» **Set task**
Repeat everything from the first line of the listing below through the line that contains "dog), 'cream oval eye')", exactly. Leave out pictures.
============================================================
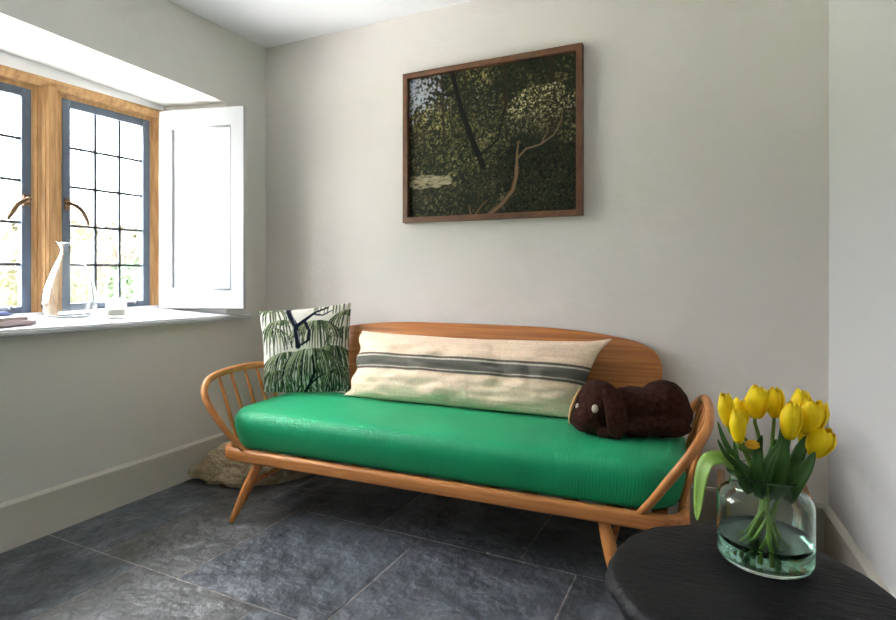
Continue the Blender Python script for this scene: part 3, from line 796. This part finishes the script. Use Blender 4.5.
blob('body', [(q(.665, .305, .575), (.093, .10, .098), None), (q(.635, .255, .535), (.072, .072, .058), None), (q(.63, .28, .525), (.075, .06, .05), None),
              (q(.79, .37, .560), (.11, .095, .085), None), (q(.90, .40, .575), (.095, .095, .10), None), (q(.945, .42, .54), (.065, .08, .068), None),
              (q(.905, .32, .512), (.10, .05, .040), rotm(0, 0, .1)), (q(.715, .235, .500), (.055, .05, .030), None), (q(.80, .30, .51), (.09, .06, .04), None)], .008, M['plush'], dog)
def ear(base, tip, wdt, nrm, name='ear'):
    base, tip, nrm = Vector(base), Vector(tip), Vector(nrm).normalized(); ax = tip-base; sd = ax.cross(nrm).normalized()
    bm = bmesh.new(); rows = []
    for k in range(15):
        t_ = k/14; wv = wdt*(.45+.55*math.sin(PI*min(1, .18+t_*.62)))*(math.sqrt(max(0, 1-((t_-.72)/.28)**2)) if t_ > .72 else 1)
        cn = base+ax*t_+nrm*.022*math.sin(PI*t_)
        rows.append([bm.verts.new(cn+sd*max(wv, .002)*math.cos(2*PI*j/16)+nrm*max(.012*(.6+.4*math.sin(PI*t_)), .003)*math.sin(2*PI*j/16)) for j in range(16)])
    for A_, B_ in zip(rows, rows[1:]):
        for j in range(16): bm.faces.new((A_[j], A_[(j+1) % 16], B_[(j+1) % 16], B_[j]))
    bm.faces.new(rows[0][::-1]); bm.faces.new(rows[-1])
    return obj(name, bm, M['plush'], dog)
ear(q(.715, .245, .655), q(.752, .185, .482), .040, (.45, -.85, .25))
e2 = ear(q(.615, .325, .650), q(.578, .255, .50), .036, (-.85, -.35, .2))
bm = bmesh.new(); pts = catmull([q(.605, .272, .648), q(.583, .242, .60), q(.570, .222, .55), q(.570, .212, .51)], 6)
tube(bm, pts, [.002+.005*math.sin(PI*i/(len(pts)-1)) for i in range(len(pts))], 8); tag(obj('ear_lining', bm, M['tan'], dog), 'tan edge lining of the ear')
for c_, r in ((q(.668, .196, .585), (.012, .008, .016)), (q(.597, .232, .578), (.008, .008, .014))):
    bm = bmesh.new(); bmesh.ops.create_uvsphere(bm, u_segments=20, v_segments=12, radius=1, matrix=Matrix.Translation(c_) @ Matrix.Diagonal((*r, 1))); tag(obj('eye', bm, M['cream'], dog), 'cream oval eye')

# ------------------------------------------------------------------ fleece heap under the couch
bm = bmesh.new(); bmesh.ops.create_icosphere(bm, subdivisions=5, radius=1)
for v in bm.verts:
    p = v.co.copy(); f = 1+.24*noise.noise(p*1.9+Vector((5, 2, 1)))+.13*noise.noise(p*4.5)+.07*noise.noise(p*11)+.04*noise.noise(p*24)
    x, y, z = p*f
    X = min(max(XL+.03, -2.25+.29*x+.06*y), -2.0+.1*y); Y = 2.33+.235*y+.09*x; Z = max(.002, (.03+.165*z)*(1-.35*max(0, x)))
    v.co = (X, min(Y, 2.60), Z)
tag(obj('fleece_rug', bm, M['fleece'], origin=(-2.2, 2.3, 0)), 'rumpled beige woolly fleece heaped on the floor under the sofa left end', 'rug')

# ------------------------------------------------------------------ table, crate
TC = (.044, 1.338, .45); TR_ = .284
tb = empty('side_table', (TC[0], TC[1], 0), 0, 'round black wooden side table with a worn edge holding the tulip jar', 'table')
bm = bmesh.new(); n = 96; rings = []
for (dr, z) in ((-.06, .395), (-.022, .398), (-.008, .408), (.0, .420), (-.002, .430), (-.009, .443), (-.016, .449), (-.05, .45), (-.15, .45), (-.22, .45), (-.28, .45)):
    ring = []
    for k in range(n):
        a = 2*PI*k/n; ch = .006*noise.noise((math.cos(a)*2.2, math.sin(a)*2.2, 3.))+.007*noise.noise((math.cos(a)*7, math.sin(a)*7, z*30)) if dr > -.05 else 0
        r = TR_+dr+ch; ring.append((r*math.cos(a), r*math.sin(a), z))
    rings.append(ring)
rings_mesh(bm, rings); obj('table_top', bm, M['black'], tb, auto=50)
bm = bmesh.new(); lathe(bm, [(0, .05), (.05, .05), (.038, .1), (.032, .2), (.036, .3), (.06, .37), (.10, .396), (0, .396)], 32); obj('pedestal', bm, M['black'], tb)
bm = bmesh.new(); lathe(bm, [(0, 0), (.17, 0), (.175, .01), (.165, .025), (.09, .042), (.045, .055), (0, .055)], 40); obj('table_base', bm, M['black'], tb)

cr = empty('wooden_crate', (.132, 2.50, 0), 0, 'pale wooden crate on the floor against the back wall behind the jar', 'crate')
for x in (-.142, .142):
    bm = bmesh.new(); box(bm, (x, 0, .14), (.028, .20, .28), .003); obj('side_panel', bm, M['crate'], cr, smooth=False)
bm = bmesh.new(); box(bm, (0, 0, .02), (.258, .2, .018), .002); obj('base_panel', bm, M['crate'], cr, smooth=False)
bm = bmesh.new(); box(bm, (0, .09, .05), (.258, .014, .06), .002); obj('slat', bm, M['crate'], cr, smooth=False)
bm = bmesh.new(); box(bm, (0, -.09, .05), (.258, .014, .06), .002); obj('slat', bm, M['crate'], cr, smooth=False)

# ------------------------------------------------------------------ jar, water, tulips
JC = Vector((.083, 1.460, .4502))
jar = empty('glass_jar', tuple(JC), 0, 'wide clear glass jar with short neck and greenish base on the black table', 'vase')
bm = bmesh.new()
oj = [(.0, 0), (.080, 0), (.092, .004), (.0975, .014), (.098, .03), (.098, .125), (.096, .140), (.089, .152), (.078, .159), (.073, .164), (.072, .172), (.072, .188), (.0755, .191), (.0775, .1935), (.0778, .1955)]
ij = [(.0772, .1972), (.0760, .1978), (.0748, .1974), (.0742, .196), (.0725, .193), (.0702, .189), (.0695, .172), (.0705, .163), (.076, .1565), (.087, .149), (.0935, .138), (.0952, .125), (.0952, .03), (.0945, .020), (.088, .012), (.075, .010), (0, .0115)]
lathe(bm, oj+ij, 72)
obj('jar_body', bm, M['jarglass'], jar)
bm = bmesh.new(); lathe(bm, [(0, .0108), (.074, .0095), (.088, .0112), (.0948, .019), (.0962, .031), (.0962, .0575), (.0950, .0565), (.092, .056), (0, .056)], 72)
tag(obj('water', bm, M['water'], jar), 'clear water in the bottom of the jar')

def petal_bloom(bm, base, axis, L_, rad, openness, seed):
    axis = Vector(axis).normalized(); ref = Vector((1, 0, 0)) if abs(axis.x) < .8 else Vector((0, 1, 0))
    ex = (ref-axis*ref.dot(axis)).normalized(); ey = axis.cross(ex)
    rnd = random.Random(seed)
    for k in range(6):
        a0 = 2*PI*k/6+rnd.uniform(-.1, .1); inner = .88 if k % 2 else 1.
        Lk = L_*rnd.uniform(.94, 1.05); nt, ns = 11, 9; G = []
        for i in range(nt):
            t = i/(nt-1)
            r = rad*inner*(math.sin(PI*(.09+.66*t))**.66)*(1+openness*.35*t*t)
            if t > .62: r *= 1-.50*((t-.62)/.38)**1.5*(1-openness*1.3)
            wd = 1.32*max(.22, 1-((t-.50)/.54)**4)**.5
            row = []
            for j in range(ns):
                s = (j/(ns-1)-.5)*2; a = a0+s*.62*wd*(1.05-.15*t)
                rr = r*(1+.06*abs(s))*(1-.03*s*s)
                z = Lk*t-.004*s*s*t*L_/.07
                row.append(bm.verts.new(Vector(base)+axis*z+(ex*math.cos(a)+ey*math.sin(a))*rr))
            G.append(row)
        for i in range(nt-1):
            for j in range(ns-1): bm.faces.new((G[i][j], G[i][j+1], G[i+1][j+1], G[i+1][j]))

def leaf_strip(bm, ctrl, width, nrm, n=6, fold=.25):
    c_ = catmull(ctrl, n); m_ = len(c_); prev = None; nrm = Vector(nrm)
    for i, p in enumerate(c_):
        t = i/(m_-1); T = (c_[min(i+1, m_-1)]-c_[max(i-1, 0)]).normalized(); sd = T.cross(nrm).normalized(); up_ = sd.cross(T)
        wv = width*(math.sin(PI*(.12+.88*t)**.8)**.75)+.0006 if t < 1 else .0006
        row = [bm.verts.new(p+sd*wv*s+up_*(fold*wv*s*s)) for s in (-1, -.5, 0, .5, 1)]
        if prev:
            for j in range(4): bm.faces.new((prev[j], prev[j+1], row[j+1], row[j]))
        prev = row

def thicken(o, t=.0012):
    md = o.modifiers.new('thick', 'SOLIDIFY'); md.thickness = t; md.offset = 0

def tulip(bl, hgt, rad, lean, opn, foot, neck, label, leaves=(), pale=(), bloom_mat='petal', seed=0):
    """bl: bloom centre; stems cross in the jar's neck"""
    axis = Vector(lean).normalized(); base = Vector(bl)-axis*hgt*.5
    f = JC+Vector((foot[0], foot[1], .0145)); nk = JC+Vector((neck[0], neck[1], .178))
    e = empty('yellow_tulip', tuple(f), 0, label, 'tulip', 'yellow tulips in the glass jar')
    def po(name, bm, m):
        o = obj(name, bm, m, e, origin=tuple(f)); o.location = (0, 0, 0); return o
    mid = f.lerp(nk, .5)+Vector((0, 0, .0))
    c_ = catmull([f, mid, nk, nk.lerp(base, .55)+Vector((0, 0, .012)), base-axis*.012, base+axis*.004], 6); n = len(c_)
    bm = bmesh.new(); tube(bm, c_, [.0046-.0012*i/n for i in range(n)], 10); po('stem', bm, M['stem'])
    bm = bmesh.new(); petal_bloom(bm, base, axis, hgt, rad, opn, seed); b = po('bloom', bm, M[bloom_mat]); thicken(b)
    for ctrl, wd, nr in leaves:
        bm = bmesh.new(); leaf_strip(bm, ctrl, wd, nr); o = po('leaf', bm, M['leaf']); thicken(o)
    for ctrl, wd, nr in pale:
        bm = bmesh.new(); leaf_strip(bm, ctrl, wd, nr); o = po('leaf', bm, M['leafpale']); thicken(o); tag(o, 'pale green leaf drooping over the jar side')
V3 = lambda x, y, z: Vector((x, y, z))
fr = (-.44, -.9, .1)
tulip((.006, 1.43, .787), .076, .0175, (-.12, -.1, 1), .05, (.045, .00), (-.018, .006), 'tall narrow yellow tulip at the far left of the bunch',
      leaves=[([V3(.06, 1.43, .61), V3(.035, 1.42, .665), V3(.005, 1.41, .715), V3(-.012, 1.40, .765)], .0075, fr)], seed=1)
tulip((.034, 1.47, .772), .070, .0205, (-.02, .1, 1), .15, (.02, .03), (-.008, .03), 'yellow tulip tucked behind the narrow front left bloom',
      leaves=[([V3(.05, 1.45, .60), V3(.03, 1.45, .66), V3(.022, 1.44, .72)], .007, fr)], seed=2)
tulip((.028, 1.39, .762), .076, .0165, (-.06, -.15, 1), -.02, (.03, -.03), (-.012, -.02), 'narrow closed yellow tulip hanging lowest at front left',
      leaves=[([V3(.052, 1.42, .615), V3(.030, 1.40, .668), V3(.004, 1.385, .70), V3(-.012, 1.37, .733)], .007, fr)], seed=3)
tulip((.069, 1.455, .806), .074, .0245, (.10, .0, 1), .12, (-.015, .02), (.0, .02), 'large yellow tulip standing tallest at centre left of the bunch',
      leaves=[([V3(.08, 1.43, .60), V3(.078, 1.42, .655), V3(.096, 1.42, .70), V3(.118, 1.42, .735)], .010, fr)], seed=4)
tulip((.103, 1.455, .806), .064, .0185, (.04, .0, 1), .25, (-.03, .0), (.012, .01), 'small upright yellow tulip between the left and right clusters',
      leaves=[([V3(.105, 1.46, .61), V3(.113, 1.45, .68), V3(.118, 1.44, .74), V3(.117, 1.44, .79)], .0105, fr)], seed=5)
tulip((.130, 1.41, .780), .078, .0215, (.10, -.05, 1), .1, (-.05, -.02), (.025, -.015), 'yellow tulip at the front of the right cluster, left of the widest bloom',
      leaves=[([V3(.098, 1.43, .60), V3(.112, 1.415, .66), V3(.118, 1.41, .715), V3(.121, 1.41, .758)], .014, fr)], seed=6)
tulip((.158, 1.50, .800), .070, .0200, (.05, .1, 1), .2, (-.02, .04), (.02, .04), 'yellow tulip half hidden at the back of the right cluster', seed=7)
tulip((.172, 1.44, .785), .076, .0275, (.22, .0, 1), .3, (-.055, .01), (.035, .0), 'widest open yellow tulip at the right of the bunch',
      leaves=[([V3(.118, 1.44, .60), V3(.132, 1.43, .66), V3(.150, 1.43, .715), V3(.163, 1.43, .748)], .015, fr)], seed=8)
tulip((.184, 1.43, .736), .066, .0260, (.42, -.05, 1), .3, (-.04, -.03), (.045, -.01), 'open yellow tulip leaning out lowest at the right',
      leaves=[([V3(.125, 1.425, .60), V3(.142, 1.41, .65), V3(.160, 1.405, .69), V3(.172, 1.40, .722)], .014, fr)], seed=9)
tulip((.168, 1.475, .737), .062, .0190, (.2, .1, 1), .15, (-.01, -.045), (.038, .02), 'yellow tulip peeping out behind the lowest right bloom',
      leaves=[([V3(.09, 1.47, .60), V3(.098, 1.46, .67), V3(.106, 1.46, .725)], .014, fr)], seed=10)
tulip((.057, 1.40, .722), .028, .0095, (.9, -.2, .1), -.1, (.01, -.05), (.0, -.03), 'small unopened orange-yellow bud low at the front of the bunch', bloom_mat='bud',
      leaves=[([V3(.070, 1.42, .60), V3(.066, 1.405, .66), V3(.068, 1.40, .71), V3(.075, 1.40, .745)], .012, fr),
              ([V3(.06, 1.425, .61), V3(.038, 1.41, .652), V3(.010, 1.40, .672), V3(-.008, 1.39, .683)], .020, (-.3, -.6, .7))],
      pale=[([V3(.02, 1.40, .672), V3(-.008, 1.385, .687), V3(-.032, 1.375, .676), V3(-.044, 1.37, .635), V3(-.050, 1.37, .575), V3(-.053, 1.37, .548)], .019, (-.5, -.6, .6))], seed=11)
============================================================
» **Exercise output**
Continue the Blender Python script for this scene: part 3, from line 796. This part finishes the script. Use Blender 4.5.
blob('body', [(q(.665, .305, .575), (.093, .10, .098), None), (q(.635, .255, .535), (.072, .072, .058), None), (q(.63, .28, .525), (.075, .06, .05), None),
              (q(.79, .37, .560), (.11, .095, .085), None), (q(.90, .40, .575), (.095, .095, .10), None), (q(.945, .42, .54), (.065, .08, .068), None),
              (q(.905, .32, .512), (.10, .05, .040), rotm(0, 0, .1)), (q(.715, .235, .500), (.055, .05, .030), None), (q(.80, .30, .51), (.09, .06, .04), None)], .008, M['plush'], dog)
def ear(base, tip, wdt, nrm, name='ear'):
    base, tip, nrm = Vector(base), Vector(tip), Vector(nrm).normalized(); ax = tip-base; sd = ax.cross(nrm).normalized()
    bm = bmesh.new(); rows = []
    for k in range(15):
        t_ = k/14; wv = wdt*(.45+.55*math.sin(PI*min(1, .18+t_*.62)))*(math.sqrt(max(0, 1-((t_-.72)/.28)**2)) if t_ > .72 else 1)
        cn = base+ax*t_+nrm*.022*math.sin(PI*t_)
        rows.append([bm.verts.new(cn+sd*max(wv, .002)*math.cos(2*PI*j/16)+nrm*max(.012*(.6+.4*math.sin(PI*t_)), .003)*math.sin(2*PI*j/16)) for j in range(16)])
    for A_, B_ in zip(rows, rows[1:]):
        for j in range(16): bm.faces.new((A_[j], A_[(j+1) % 16], B_[(j+1) % 16], B_[j]))
    bm.faces.new(rows[0][::-1]); bm.faces.new(rows[-1])
    return obj(name, bm, M['plush'], dog)
ear(q(.715, .245, .655), q(.752, .185, .482), .040, (.45, -.85, .25))
e2 = ear(q(.615, .325, .650), q(.578, .255, .50), .036, (-.85, -.35, .2))
bm = bmesh.new(); pts = catmull([q(.605, .272, .648), q(.583, .242, .60), q(.570, .222, .55), q(.570, .212, .51)], 6)
tube(bm, pts, [.002+.005*math.sin(PI*i/(len(pts)-1)) for i in range(len(pts))], 8); tag(obj('ear_lining', bm, M['tan'], dog), 'tan edge lining of the ear')
for c_, r in ((q(.668, .196, .585), (.012, .008, .016)), (q(.597, .232, .578), (.008, .008, .014))):
    bm = bmesh.new(); bmesh.ops.create_uvsphere(bm, u_segments=20, v_segments=12, radius=1, matrix=Matrix.Translation(c_) @ Matrix.Diagonal((*r, 1))); tag(obj('eye', bm, M['cream'], dog), 'cream oval eye')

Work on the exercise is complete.